Evaluate new providers
Evaluate and onboard new cloud providers based on the following pointers:
Evaluate alternate cloud providers
Develop cost-based workload placement policies that govern the decision of the target cloud provider for the applications. Consider different technology platforms, available services, design principles, HA strategies, security, and SLAs offered to compare the costs of other cloud providers. This helps teams build applications for the future, considering cost savings from cloud-induced efficiencies.
Budget accountability
Shift budget accountability to application teams to manage cloud usage efficiently. Implement centralized initiatives to reduce costs and remove waste, formalize budget approval to enable users to access cloud-based services, and give consumers real-time spending visibility.
Encourage financial management practices
Gamify cost management practices and incentivize the winning teams. Create dashboards ranking teams based on their savings, spending discipline, unaddressed spending waste, cost optimization opportunities, etc., and include an increase/decrease indication in metrics from the previous month’s value.
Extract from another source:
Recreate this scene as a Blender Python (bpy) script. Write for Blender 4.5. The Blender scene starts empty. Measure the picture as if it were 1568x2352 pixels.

Establish business value with cloud investment
Educate application teams to consider cloud cost as an investment and encourage them to correlate cloud costs to business KPIs and calculate the ROI.
Cloud financial management is integral to managing a business in the modern era. Effective cloud financial management helps organizations maximize the value of their cloud investments, minimize costs, and improve overall performance. With the right tools and processes, Hexaware can help organizations set up cloud economics using its guidance framework.
This framework assists organizations in carefully analyzing the potential challenges of cloud financial management and strategically planning their cloud investments to realize the full potential of the cloud. It can be executed on all major cloud service providers – AWS, Google Cloud, and Azure, allowing enterprises to work on the phases independently according to their business needs.